### DATA FOR THIS EXERCISE
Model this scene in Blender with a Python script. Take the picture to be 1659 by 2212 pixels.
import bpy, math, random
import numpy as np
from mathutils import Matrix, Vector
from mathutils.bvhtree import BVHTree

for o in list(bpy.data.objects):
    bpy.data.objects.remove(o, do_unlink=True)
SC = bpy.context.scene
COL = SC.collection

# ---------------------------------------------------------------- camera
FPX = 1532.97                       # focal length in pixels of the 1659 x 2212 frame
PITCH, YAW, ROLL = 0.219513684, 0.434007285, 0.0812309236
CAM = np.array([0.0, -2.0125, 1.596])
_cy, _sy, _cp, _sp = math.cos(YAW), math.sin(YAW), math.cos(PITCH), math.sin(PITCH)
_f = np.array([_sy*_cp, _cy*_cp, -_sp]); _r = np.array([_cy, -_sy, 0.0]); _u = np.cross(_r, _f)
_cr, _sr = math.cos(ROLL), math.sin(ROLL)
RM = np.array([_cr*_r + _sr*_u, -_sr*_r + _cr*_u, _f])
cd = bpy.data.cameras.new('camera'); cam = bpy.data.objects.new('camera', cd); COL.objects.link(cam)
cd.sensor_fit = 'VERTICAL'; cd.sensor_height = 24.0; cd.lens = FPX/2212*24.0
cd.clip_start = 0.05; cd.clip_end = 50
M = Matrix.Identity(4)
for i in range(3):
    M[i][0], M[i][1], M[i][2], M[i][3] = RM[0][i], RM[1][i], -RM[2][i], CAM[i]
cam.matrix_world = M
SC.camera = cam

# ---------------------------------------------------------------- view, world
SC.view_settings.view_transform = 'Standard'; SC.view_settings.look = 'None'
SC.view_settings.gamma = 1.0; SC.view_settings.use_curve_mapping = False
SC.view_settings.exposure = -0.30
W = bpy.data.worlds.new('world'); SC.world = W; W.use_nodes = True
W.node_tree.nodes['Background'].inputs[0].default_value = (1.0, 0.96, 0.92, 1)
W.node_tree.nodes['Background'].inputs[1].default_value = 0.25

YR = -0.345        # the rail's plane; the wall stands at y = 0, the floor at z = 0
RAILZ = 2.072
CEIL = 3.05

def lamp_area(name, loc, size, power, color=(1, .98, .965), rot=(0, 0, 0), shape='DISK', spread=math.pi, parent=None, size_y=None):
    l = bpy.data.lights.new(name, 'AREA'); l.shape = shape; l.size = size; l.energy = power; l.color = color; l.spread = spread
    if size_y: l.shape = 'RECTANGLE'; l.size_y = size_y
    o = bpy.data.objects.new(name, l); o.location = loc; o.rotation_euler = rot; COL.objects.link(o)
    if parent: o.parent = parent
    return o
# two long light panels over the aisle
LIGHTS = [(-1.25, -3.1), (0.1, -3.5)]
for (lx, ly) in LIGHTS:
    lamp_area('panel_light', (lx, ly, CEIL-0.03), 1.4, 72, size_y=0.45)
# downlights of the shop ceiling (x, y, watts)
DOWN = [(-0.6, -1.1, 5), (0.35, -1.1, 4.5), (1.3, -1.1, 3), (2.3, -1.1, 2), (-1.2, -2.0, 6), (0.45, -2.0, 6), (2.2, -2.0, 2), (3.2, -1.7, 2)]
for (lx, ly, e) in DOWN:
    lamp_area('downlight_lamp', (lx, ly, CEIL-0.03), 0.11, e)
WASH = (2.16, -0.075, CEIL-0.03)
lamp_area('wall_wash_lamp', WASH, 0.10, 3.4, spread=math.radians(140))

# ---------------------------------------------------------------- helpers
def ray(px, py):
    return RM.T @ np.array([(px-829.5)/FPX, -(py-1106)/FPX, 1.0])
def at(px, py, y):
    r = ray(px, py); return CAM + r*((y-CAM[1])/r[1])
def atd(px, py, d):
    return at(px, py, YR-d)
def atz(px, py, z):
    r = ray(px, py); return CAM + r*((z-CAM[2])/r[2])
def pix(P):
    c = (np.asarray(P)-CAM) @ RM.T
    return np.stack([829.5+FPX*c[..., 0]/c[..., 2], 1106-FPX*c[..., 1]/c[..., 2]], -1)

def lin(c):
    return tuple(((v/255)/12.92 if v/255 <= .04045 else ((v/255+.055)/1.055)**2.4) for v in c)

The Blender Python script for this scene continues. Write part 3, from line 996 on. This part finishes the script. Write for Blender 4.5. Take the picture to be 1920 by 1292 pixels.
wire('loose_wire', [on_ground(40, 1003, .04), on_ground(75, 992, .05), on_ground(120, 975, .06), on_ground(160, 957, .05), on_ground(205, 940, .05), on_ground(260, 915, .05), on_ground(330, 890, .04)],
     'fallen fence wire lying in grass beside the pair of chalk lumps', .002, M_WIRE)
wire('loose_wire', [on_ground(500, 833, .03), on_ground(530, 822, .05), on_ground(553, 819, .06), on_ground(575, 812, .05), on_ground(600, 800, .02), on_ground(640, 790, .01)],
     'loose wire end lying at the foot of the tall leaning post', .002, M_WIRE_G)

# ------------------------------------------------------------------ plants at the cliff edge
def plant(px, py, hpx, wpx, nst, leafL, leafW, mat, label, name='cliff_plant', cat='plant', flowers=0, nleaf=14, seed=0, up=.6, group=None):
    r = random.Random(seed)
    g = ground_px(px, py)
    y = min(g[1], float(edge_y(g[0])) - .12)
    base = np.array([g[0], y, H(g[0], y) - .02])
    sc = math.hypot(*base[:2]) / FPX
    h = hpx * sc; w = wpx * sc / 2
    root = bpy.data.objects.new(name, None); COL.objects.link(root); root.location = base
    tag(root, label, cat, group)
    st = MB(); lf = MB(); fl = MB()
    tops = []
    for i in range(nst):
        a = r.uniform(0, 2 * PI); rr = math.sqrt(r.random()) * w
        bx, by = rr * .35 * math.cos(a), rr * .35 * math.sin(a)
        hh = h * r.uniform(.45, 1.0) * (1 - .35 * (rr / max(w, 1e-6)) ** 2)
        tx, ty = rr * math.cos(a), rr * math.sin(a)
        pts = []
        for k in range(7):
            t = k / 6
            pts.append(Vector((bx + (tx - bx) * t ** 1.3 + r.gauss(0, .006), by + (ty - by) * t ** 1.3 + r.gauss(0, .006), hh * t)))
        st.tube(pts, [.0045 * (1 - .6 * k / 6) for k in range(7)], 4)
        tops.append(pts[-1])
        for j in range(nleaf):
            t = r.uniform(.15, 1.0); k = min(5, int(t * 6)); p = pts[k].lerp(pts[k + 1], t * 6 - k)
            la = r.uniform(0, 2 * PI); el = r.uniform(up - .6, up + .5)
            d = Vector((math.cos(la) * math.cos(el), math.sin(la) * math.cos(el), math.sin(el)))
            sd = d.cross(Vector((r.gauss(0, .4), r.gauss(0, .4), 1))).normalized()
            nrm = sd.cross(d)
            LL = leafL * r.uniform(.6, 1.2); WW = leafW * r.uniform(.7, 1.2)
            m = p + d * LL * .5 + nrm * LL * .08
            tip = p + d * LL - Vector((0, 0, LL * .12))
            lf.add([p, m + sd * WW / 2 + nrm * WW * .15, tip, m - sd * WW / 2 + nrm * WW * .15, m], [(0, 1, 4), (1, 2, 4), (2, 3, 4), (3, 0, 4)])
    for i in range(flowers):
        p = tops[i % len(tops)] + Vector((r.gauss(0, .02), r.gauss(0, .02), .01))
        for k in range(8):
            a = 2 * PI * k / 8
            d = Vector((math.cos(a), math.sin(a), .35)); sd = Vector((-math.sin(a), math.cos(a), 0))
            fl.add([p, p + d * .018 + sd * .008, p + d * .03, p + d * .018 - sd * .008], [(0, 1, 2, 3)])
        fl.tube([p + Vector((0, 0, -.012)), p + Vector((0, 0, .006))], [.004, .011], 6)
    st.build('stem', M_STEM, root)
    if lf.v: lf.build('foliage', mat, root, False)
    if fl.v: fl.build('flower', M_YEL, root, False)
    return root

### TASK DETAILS
Only the lines from the first line of the material above through the line that contains "SC.camera = cam" should be quoted, each one exactly.

### REPLY
Model this scene in Blender with a Python script. Take the picture to be 1659 by 2212 pixels.
import bpy, math, random
import numpy as np
from mathutils import Matrix, Vector
from mathutils.bvhtree import BVHTree

for o in list(bpy.data.objects):
    bpy.data.objects.remove(o, do_unlink=True)
SC = bpy.context.scene
COL = SC.collection

# ---------------------------------------------------------------- camera
FPX = 1532.97                       # focal length in pixels of the 1659 x 2212 frame
PITCH, YAW, ROLL = 0.219513684, 0.434007285, 0.0812309236
CAM = np.array([0.0, -2.0125, 1.596])
_cy, _sy, _cp, _sp = math.cos(YAW), math.sin(YAW), math.cos(PITCH), math.sin(PITCH)
_f = np.array([_sy*_cp, _cy*_cp, -_sp]); _r = np.array([_cy, -_sy, 0.0]); _u = np.cross(_r, _f)
_cr, _sr = math.cos(ROLL), math.sin(ROLL)
RM = np.array([_cr*_r + _sr*_u, -_sr*_r + _cr*_u, _f])
cd = bpy.data.cameras.new('camera'); cam = bpy.data.objects.new('camera', cd); COL.objects.link(cam)
cd.sensor_fit = 'VERTICAL'; cd.sensor_height = 24.0; cd.lens = FPX/2212*24.0
cd.clip_start = 0.05; cd.clip_end = 50
M = Matrix.Identity(4)
for i in range(3):
    M[i][0], M[i][1], M[i][2], M[i][3] = RM[0][i], RM[1][i], -RM[2][i], CAM[i]
cam.matrix_world = M
SC.camera = cam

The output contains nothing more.